++++ PROVIDED MATERIAL
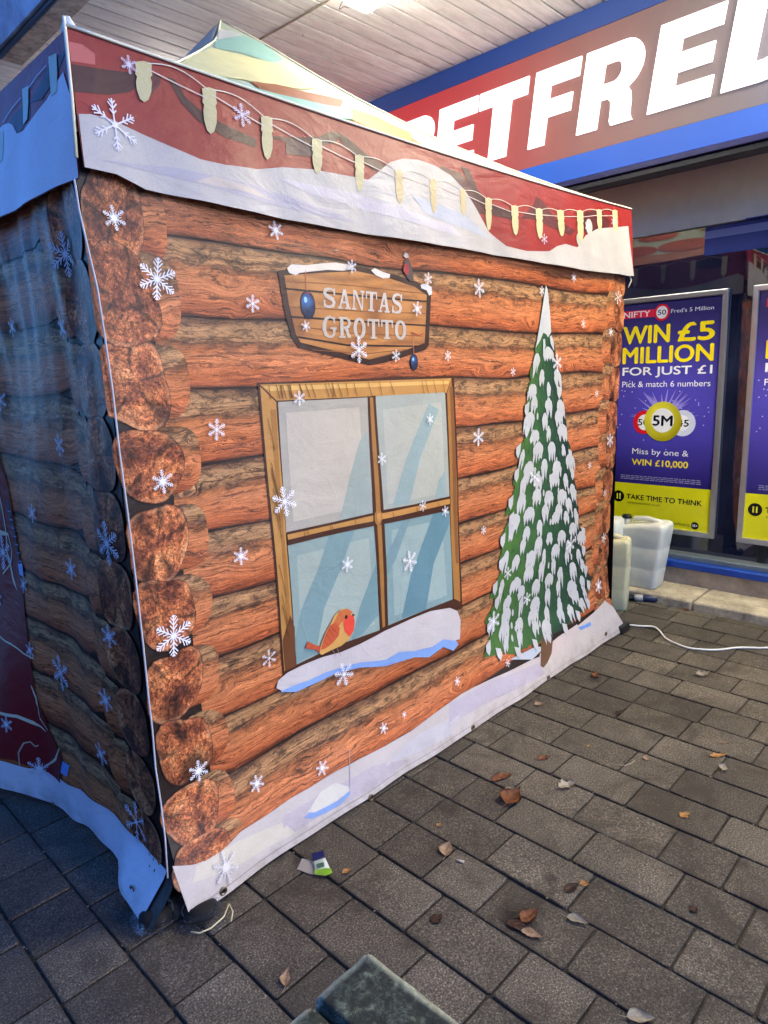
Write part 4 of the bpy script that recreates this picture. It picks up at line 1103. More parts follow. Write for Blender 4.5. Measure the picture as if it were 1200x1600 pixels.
# ---- left panel
ny, nz = 110, 80
U, V = np.meshgrid(np.linspace(0, 1, ny), np.linspace(0, 1, nz), indexing='ij')
zlo = lambda y: .03+.02*np.sin(y*7)*sstep(1.9, 2.3, y)
yy = 1.735+U*2.95
z0 = zlo(yy); zz = z0+V*(2.14-z0)
yy = np.where(U == 0, Yf(.775, np.maximum(zz, .1))+.004, yy)
me = grid_mesh('left_panel', np.stack([Xl(yy, zz), yy, zz], -1))
ca = me.color_attributes.new('Col', 'FLOAT_COLOR', 'CORNER'); ca.data.foreach_set('color', list((*BRN, 1))*len(me.loops))
left = link('left_panel', me, M['print'], gaz)
def strip_left(i, y0_, y1_):
    xs = np.arange(y0_, y1_, .03).tolist()+[y1_]; m = 8
    P = np.zeros((len(xs), m, 3)); UV = np.zeros((len(xs), m, 2))
    for a, y_ in enumerate(xs):
        x = .95+(y_-1.9)
        zt = float(line(i, x))-.0025; zb = max(float(line(i+1, x))+.0025, .12)
        e = min(abs(y_-xs[0]), abs(xs[-1]-y_)); q = 1-math.sqrt(max(0, 1-min(1, e/.07)))*.22; mid = (zt+zb)/2
        for b in range(m):
            v = b/(m-1); z_ = mid+(zb+(zt-zb)*v-mid)*q
            P[a, b] = map_left(np.array([y_]), np.array([z_]), np.array([.0008]))[0]; UV[a, b] = (y_, v)
    link('printed_log', grid_mesh('printed_log', P, UV), M['log'], left)
for i in range(10): strip_left(i, 1.97, 4.6)
for i in range(10):
    z_ = 1.955-i*.198
    if z_ < .15: z_ = .19
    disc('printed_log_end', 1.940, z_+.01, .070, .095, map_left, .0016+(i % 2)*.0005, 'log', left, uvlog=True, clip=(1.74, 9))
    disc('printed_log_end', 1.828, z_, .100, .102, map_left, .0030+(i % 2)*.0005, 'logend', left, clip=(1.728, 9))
def Lp(pts): return [pl(*p) for p in pts]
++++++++
### AIM OF THE EXERCISE
Reproduce the full listing above verbatim, with no pictures included.

### THE REPLY
Write part 4 of the bpy script that recreates this picture. It picks up at line 1103. More parts follow. Write for Blender 4.5. Measure the picture as if it were 1200x1600 pixels.
# ---- left panel
ny, nz = 110, 80
U, V = np.meshgrid(np.linspace(0, 1, ny), np.linspace(0, 1, nz), indexing='ij')
zlo = lambda y: .03+.02*np.sin(y*7)*sstep(1.9, 2.3, y)
yy = 1.735+U*2.95
z0 = zlo(yy); zz = z0+V*(2.14-z0)
yy = np.where(U == 0, Yf(.775, np.maximum(zz, .1))+.004, yy)
me = grid_mesh('left_panel', np.stack([Xl(yy, zz), yy, zz], -1))
ca = me.color_attributes.new('Col', 'FLOAT_COLOR', 'CORNER'); ca.data.foreach_set('color', list((*BRN, 1))*len(me.loops))
left = link('left_panel', me, M['print'], gaz)
def strip_left(i, y0_, y1_):
    xs = np.arange(y0_, y1_, .03).tolist()+[y1_]; m = 8
    P = np.zeros((len(xs), m, 3)); UV = np.zeros((len(xs), m, 2))
    for a, y_ in enumerate(xs):
        x = .95+(y_-1.9)
        zt = float(line(i, x))-.0025; zb = max(float(line(i+1, x))+.0025, .12)
        e = min(abs(y_-xs[0]), abs(xs[-1]-y_)); q = 1-math.sqrt(max(0, 1-min(1, e/.07)))*.22; mid = (zt+zb)/2
        for b in range(m):
            v = b/(m-1); z_ = mid+(zb+(zt-zb)*v-mid)*q
            P[a, b] = map_left(np.array([y_]), np.array([z_]), np.array([.0008]))[0]; UV[a, b] = (y_, v)
    link('printed_log', grid_mesh('printed_log', P, UV), M['log'], left)
for i in range(10): strip_left(i, 1.97, 4.6)
for i in range(10):
    z_ = 1.955-i*.198
    if z_ < .15: z_ = .19
    disc('printed_log_end', 1.940, z_+.01, .070, .095, map_left, .0016+(i % 2)*.0005, 'log', left, uvlog=True, clip=(1.74, 9))
    disc('printed_log_end', 1.828, z_, .100, .102, map_left, .0030+(i % 2)*.0005, 'logend', left, clip=(1.728, 9))
def Lp(pts): return [pl(*p) for p in pts]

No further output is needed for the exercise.